:: Directions ::
Print the data exactly, leaving nothing out.
━━━━
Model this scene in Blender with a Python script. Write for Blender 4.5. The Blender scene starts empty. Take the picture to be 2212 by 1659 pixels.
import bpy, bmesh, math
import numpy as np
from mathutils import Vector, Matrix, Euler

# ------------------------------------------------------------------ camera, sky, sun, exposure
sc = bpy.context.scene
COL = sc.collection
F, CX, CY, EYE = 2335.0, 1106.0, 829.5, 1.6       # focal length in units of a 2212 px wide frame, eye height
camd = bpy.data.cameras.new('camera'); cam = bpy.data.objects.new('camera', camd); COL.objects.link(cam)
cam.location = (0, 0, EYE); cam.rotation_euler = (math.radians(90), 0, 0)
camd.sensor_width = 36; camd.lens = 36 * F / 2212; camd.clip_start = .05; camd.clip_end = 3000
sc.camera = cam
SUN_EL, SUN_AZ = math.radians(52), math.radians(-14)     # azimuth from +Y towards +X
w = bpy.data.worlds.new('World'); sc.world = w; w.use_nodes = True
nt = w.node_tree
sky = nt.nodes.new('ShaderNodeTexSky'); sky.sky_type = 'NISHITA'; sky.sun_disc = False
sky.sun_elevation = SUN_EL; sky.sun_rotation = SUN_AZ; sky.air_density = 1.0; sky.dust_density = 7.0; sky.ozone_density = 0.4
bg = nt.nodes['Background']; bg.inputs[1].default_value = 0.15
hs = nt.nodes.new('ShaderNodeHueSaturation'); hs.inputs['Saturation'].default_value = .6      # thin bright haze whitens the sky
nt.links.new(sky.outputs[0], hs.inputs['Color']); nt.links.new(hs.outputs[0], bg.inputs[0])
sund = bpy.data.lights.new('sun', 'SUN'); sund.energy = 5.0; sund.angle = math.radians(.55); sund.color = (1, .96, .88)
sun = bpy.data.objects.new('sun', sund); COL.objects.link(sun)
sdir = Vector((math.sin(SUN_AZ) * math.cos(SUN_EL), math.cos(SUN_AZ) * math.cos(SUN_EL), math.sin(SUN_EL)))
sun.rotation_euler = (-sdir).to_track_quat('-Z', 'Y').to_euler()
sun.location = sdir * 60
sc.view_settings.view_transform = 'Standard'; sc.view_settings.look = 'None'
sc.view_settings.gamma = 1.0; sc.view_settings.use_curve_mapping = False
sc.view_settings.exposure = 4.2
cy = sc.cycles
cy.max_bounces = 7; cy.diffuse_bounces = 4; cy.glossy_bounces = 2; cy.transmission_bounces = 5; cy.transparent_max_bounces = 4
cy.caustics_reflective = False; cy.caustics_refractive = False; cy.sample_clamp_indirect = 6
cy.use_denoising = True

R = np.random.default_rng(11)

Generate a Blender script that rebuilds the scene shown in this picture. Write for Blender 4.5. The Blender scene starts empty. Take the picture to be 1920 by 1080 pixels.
━━━━
:: In response ::
Model this scene in Blender with a Python script. Write for Blender 4.5. The Blender scene starts empty. Take the picture to be 2212 by 1659 pixels.
import bpy, bmesh, math
import numpy as np
from mathutils import Vector, Matrix, Euler

# ------------------------------------------------------------------ camera, sky, sun, exposure
sc = bpy.context.scene
COL = sc.collection
F, CX, CY, EYE = 2335.0, 1106.0, 829.5, 1.6       # focal length in units of a 2212 px wide frame, eye height
camd = bpy.data.cameras.new('camera'); cam = bpy.data.objects.new('camera', camd); COL.objects.link(cam)
cam.location = (0, 0, EYE); cam.rotation_euler = (math.radians(90), 0, 0)
camd.sensor_width = 36; camd.lens = 36 * F / 2212; camd.clip_start = .05; camd.clip_end = 3000
sc.camera = cam
SUN_EL, SUN_AZ = math.radians(52), math.radians(-14)     # azimuth from +Y towards +X
w = bpy.data.worlds.new('World'); sc.world = w; w.use_nodes = True
nt = w.node_tree
sky = nt.nodes.new('ShaderNodeTexSky'); sky.sky_type = 'NISHITA'; sky.sun_disc = False
sky.sun_elevation = SUN_EL; sky.sun_rotation = SUN_AZ; sky.air_density = 1.0; sky.dust_density = 7.0; sky.ozone_density = 0.4
bg = nt.nodes['Background']; bg.inputs[1].default_value = 0.15
hs = nt.nodes.new('ShaderNodeHueSaturation'); hs.inputs['Saturation'].default_value = .6      # thin bright haze whitens the sky
nt.links.new(sky.outputs[0], hs.inputs['Color']); nt.links.new(hs.outputs[0], bg.inputs[0])
sund = bpy.data.lights.new('sun', 'SUN'); sund.energy = 5.0; sund.angle = math.radians(.55); sund.color = (1, .96, .88)
sun = bpy.data.objects.new('sun', sund); COL.objects.link(sun)
sdir = Vector((math.sin(SUN_AZ) * math.cos(SUN_EL), math.cos(SUN_AZ) * math.cos(SUN_EL), math.sin(SUN_EL)))
sun.rotation_euler = (-sdir).to_track_quat('-Z', 'Y').to_euler()
sun.location = sdir * 60
sc.view_settings.view_transform = 'Standard'; sc.view_settings.look = 'None'
sc.view_settings.gamma = 1.0; sc.view_settings.use_curve_mapping = False
sc.view_settings.exposure = 4.2
cy = sc.cycles
cy.max_bounces = 7; cy.diffuse_bounces = 4; cy.glossy_bounces = 2; cy.transmission_bounces = 5; cy.transparent_max_bounces = 4
cy.caustics_reflective = False; cy.caustics_refractive = False; cy.sample_clamp_indirect = 6
cy.use_denoising = True

R = np.random.default_rng(11)

Generate a Blender script that rebuilds the scene shown in this picture. Write for Blender 4.5. The Blender scene starts empty. Take the picture to be 1920 by 1080 pixels.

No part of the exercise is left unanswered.